Task statement
Collect each line holding the string "from".
━━ Recorded data ━━
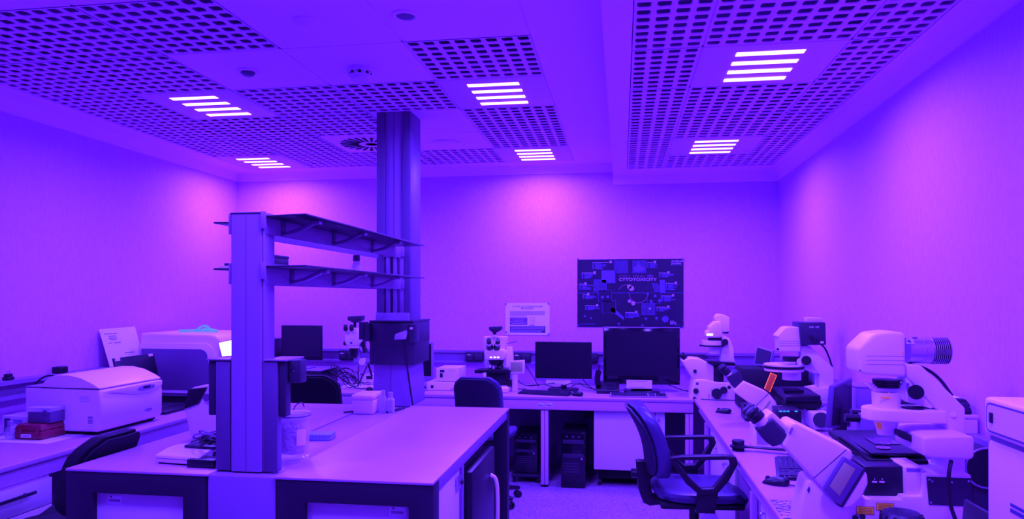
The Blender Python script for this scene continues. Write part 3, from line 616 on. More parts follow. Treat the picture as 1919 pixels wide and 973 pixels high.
W('base_strip', 'metal_mid', -3.69, -2.96, Y0 - .004, Y0 + .01, .80, .825)
p0, p1 = at_y(411, 641, 5.16), at_y(440, 672, 5.16)
Q = [at_y(409, 642, 5.03), at_y(442, 635, 5.20), at_y(442, 674, 5.20), at_y(417, 674, 5.03)]
sc_ = MB().hexa(Q, [p + Vector((-.02, .05, 0)) for p in Q]).build('touch_screen_frame', 'grey_plastic', t, .003, world=True)
cq = sum(Q, Vector()) / 4; Q2 = [cq + (p - cq) * .93 + Vector((.002, -.0025, 0)) for p in Q]
MB().hexa(Q2, [p + Vector((-.002, .003, 0)) for p in Q2]).build('lit_screen', 'screen_lit', sc_, world=True)
for k in range(3): MB().hexa([Q2[0] + (Q2[1] - Q2[0]) * f + (Q2[3] - Q2[0]) * g + Vector((.001, -.001, 0)) for f, g in ((.2, .2 + .15 * k), (.6, .2 + .15 * k), (.6, .23 + .15 * k), (.2, .23 + .15 * k))], [Q2[0] + (Q2[1] - Q2[0]) * f + (Q2[3] - Q2[0]) * g for f, g in ((.2, .2 + .15 * k), (.6, .2 + .15 * k), (.6, .23 + .15 * k), (.2, .23 + .15 * k))]).build('screen_text', 'ink_soft', sc_, world=True)
t = thing('rubber_glove', 'crumpled cyan rubber glove lying on top of the imaging cabinet', 'glove', (-3.35, 5.3, 1.287))
MB().tube([(-.13, -.03, .008), (-.05, -.02, .010), (.02, .01, .012), (.10, 0, .010), (.17, .02, .008)], .011, n=8).build('cuff', 'cyan_rubber', t)
MB().tube([(.0, .0, .012), (.03, -.02, .03), (.06, -.01, .05), (.09, .01, .045), (.10, .02, .015)], .009, n=8).build('finger', 'cyan_rubber', t)
MB().tube([(.03, .03, .012), (.06, .05, .03), (.10, .03, .02), (.15, .04, .010)], .009, n=8).build('finger', 'cyan_rubber', t)

# ---------------------------------------------------------------- on the island
t = thing('scanner_base', 'low white wedge-shaped device with black cradle on the left island top', 'device', (-1.86, 2.90, .8505), -.12)
MB().prism([(-.10, .006), (.10, .006), (.10, .05), (.03, .058), (-.03, .055), (-.10, .038)], 'x', -.10, .12).build('body', 'white_plastic', t, .006, 3)
MB().box(-.095, .115, -.101, -.099, .024, .0255).build('seam', 'metal_dark', t)
MB().box(-.09, .11, -.09, .09, 0, .006).build('rubber_base', 'black_matt', t)
MB().prism([(-.02, .056), (.07, .052), (.075, .075), (-.02, .068)], 'x', -.02, .13).build('cradle', 'slate_plastic', t, .004)
MB().tube([(-.06, .08, .055), (.0, .07, .075), (.10, .06, .085), (.17, .06, .08)], .010, n=8).build('hand_grip', 'black_plastic', t)
random.seed(3)
for i in range(7):
    cx_, cy_, z0 = -1.76 + random.uniform(-.03, .02), 2.91 + random.uniform(-.04, .04), .860 + i * .013
    R = random.uniform(.05, .08); pts = []
    for k in range(11):
        a = 2 * math.pi * k / 9 + i; pts.append((cx_ + R * math.cos(a), cy_ + R * .8 * math.sin(a), z0 + .018 * (1 + math.sin(a * 2 + i)) + .002 * k))
    cable('coiled_cable', pts, .0045 if i < 5 else .004, ['black cable lying lowest in the tangle beside the near post', 'second black cable loop up in the tangle beside the near post', 'middle black cable loop of the tangle beside the near post', 'fourth black cable loop up in the tangle beside the near post', 'topmost black cable loop of the tangle beside the near post', 'lower of the two pale cable loops on the black tangle', 'upper of the two pale cable loops on the black tangle'][i], group='tangled cables by the near post', material='black_plastic' if i < 5 else 'metal_lilac')
t = thing('adapter_brick', 'black power brick at the island edge under the tangled cables', 'adapter', (-1.745, 2.80, .8505))
bx('brick', 'black_plastic', t, -.05, .075, -.035, .035, 0, .035, .005)
t = thing('desk_instrument', 'white egg-shaped desktop instrument with black sloping face behind the near post', 'instrument', (-2.0, 3.45, .8505))
def PX(pts, Y_): return [(lambda q: (q.x, max(q.z, .8505)))(at_y(u, v, Y_)) for u, v in pts]
MB().prism(PX([(344, 768), (351, 733), (362, 726), (395, 720), (440, 722), (447, 760), (440, 835), (357, 830)], 3.34), 'y', 3.34, 3.60).build('housing', 'white_plastic', t, .012, 3, world=True)
MB().prism(PX([(345, 767), (352, 730), (387, 726), (371, 757)], 3.33), 'y', 3.33, 3.345).build('black_face', 'black_plastic', t, .002, world=True)
MB().cyl(at_y(387, 745, 3.34), at_y(387, 745, 3.325), .018).build('knob', 'metal_mid', t, world=True)
t = thing('bead_jar', 'tall glass jar of pale beads with glass lid beside the near post', 'jar', (-1.432, 3.00, .8425))
MB().lathe([(.066, 0), (.070, .004), (.070, .02), (.060, .028), (.066, .05), (.068, .17), (.070, .196), (.060, .196), (.058, .17), (.056, .05), (.05, .034), (.0, .034)], n=32).build('glass_body', 'glass', t)
bm_ = MB().lathe([(.0, .036), (.040, .036), (.045, .05), (.045, .150), (.04, .158), (.0, .162)], n=20)
for i in range(420):
    a = random.random() * 2 * math.pi; zz = random.uniform(.042, .158); rr_ = .048
    if i > 340: zz = random.uniform(.158, .176); rr_ = random.random() * .046
    bm_.ell((rr_ * math.cos(a), rr_ * math.sin(a), zz), .0065, .0065, .0065, 7, 5)
bead = bm_.build('beads', 'beads', t); bead['kind'] = 'stuff'
MB().lathe([(.071, .186), (.0735, .188), (.0735, .197), (.071, .198)], n=32).build('rim_seal', 'clear_plastic', t)
MB().tube([(.072 * math.cos(k * math.pi / 12), .072 * math.sin(k * math.pi / 12), .199) for k in range(25)], .0035, smooth=0).build('clamp_ring', 'metal_mid', t)
MB().lathe([(.071, .198), (.073, .202), (.073, .214), (.05, .220), (.0, .221)], n=32).build('glass_lid', 'glass', t)
MB().tube([(0, 0, .222), (.01, .0, .245), (.035, .01, .258), (.04, .02, .232)], .0025).build('wire_hook', 'metal_dark', t)
lb = MB(); 
for i in range(6):
    a0 = -.95 + i * .10; a1 = a0 + .12; lb.add([(.0705 * math.cos(a0), .0705 * math.sin(a0), .075), (.0705 * math.cos(a1), .0705 * math.sin(a1), .075), (.0705 * math.cos(a1), .0705 * math.sin(a1), .145), (.0705 * math.cos(a0), .0705 * math.sin(a0), .145)], [(0, 1, 2, 3)])
lb.build('label', 'paper_pink', t)
t = thing('ribbed_box', 'flat pale blue ribbed box on the island middle strip beside the jar', 'box', (-1.53, 3.47, .8425), .12)
bx('lower_half', 'sponge_blue', t, -.07, .085, -.05, .05, 0, .016, .006); bx('upper_half', 'sponge_blue', t, -.068, .083, -.048, .048, .0165, .032, .006)
for i in range(9): bx('rib', 'sponge_blue', t, -.06 + i * .015, -.054 + i * .015, -.0525, -.0485, .004, .028, .001)
cable('short_cable', [(-1.53, 3.13, .85), (-1.49, 3.11, .849), (-1.46, 3.17, .849), (-1.50, 3.24, .849), (-1.56, 3.26, .849)], .005, 'short black cable curling out behind the bead jar')
t = thing('foam_box', 'white polystyrene box with lid on the island middle strip', 'box', (-1.575, 4.32, .8425), .06)
MB().hexa([(-.062, -.085, 0), (.062, -.085, 0), (.062, .10, 0), (-.062, .10, 0)], [(-.07, -.095, .088), (.07, -.095, .088), (.07, .11, .088), (-.07, .11, .088)]).build('box_body', 'paper_pink', t, .01, 3)
bx('lid', 'paper_pink', t, -.073, .073, -.098, .113, .089, .122, .014, seg=3)
for x, lab, hh in ((-1.475, 'empty clear plastic bottle right of the polystyrene box, nearest it', .125), (-1.425, 'empty clear plastic bottle right of the polystyrene box, nearest the column', .115)):
    t = thing('plastic_bottle', lab, 'bottle', (x, 4.33, .8425), 0, 'clear plastic bottles on the middle strip')
    MB().lathe([(.022, 0), (.025, .004), (.025, hh * .7), (.012, hh * .85), (.012, hh), (.010, hh), (.010, hh * .86), (.023, hh * .69), (.023, .006), (0, .006)]).build('bottle_body', 'clear_plastic', t)
    MB().lathe([(.014, hh - .004), (.014, hh + .012), (.008, hh + .014)]).build('cap', 'clear_plastic', t)
for i, (a, b, lab) in enumerate((((-1.44, 4.30), (-1.41, 4.47), 'black pen lying nearest the bottles on the middle strip'), ((-1.42, 4.31), (-1.385, 4.49), 'black pen lying nearest the right worktop on the middle strip'), ((-1.68, 4.20), (-1.625, 4.26), 'black marker lying left of the polystyrene box'))):
    t = thing('pen', lab, 'pen', (a[0], a[1], .8505)); d = Vector((b[0] - a[0], b[1] - a[1], 0)); z = .006 if i < 2 else .007
    t.location.z = .8425 if i < 2 else .8507
    WORLD[t.name] = Matrix.Translation(t.location)
    MB().cyl((0, 0, z), (d.x * .7, d.y * .7, z), .0055).build('barrel', 'black_plastic', t); MB().cyl((d.x * .7, d.y * .7, z), (d.x, d.y, z), .006, .005).build('cap', 'slate_plastic', t)
cable('column_cable', [(-1.395, 4.50, 1.28), (-1.385, 4.53, 1.15), (-1.365, 4.535, 1.0), (-1.345, 4.54, .86)], .006, 'black cable hanging from the column collar to the island', 'cable')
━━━
Reply to the exercise
The Blender Python script for this scene continues. Write part 3, from line 616 on. More parts follow. Treat the picture as 1919 pixels wide and 973 pixels high.
cable('column_cable', [(-1.395, 4.50, 1.28), (-1.385, 4.53, 1.15), (-1.365, 4.535, 1.0), (-1.345, 4.54, .86)], .006, 'black cable hanging from the column collar to the island', 'cable')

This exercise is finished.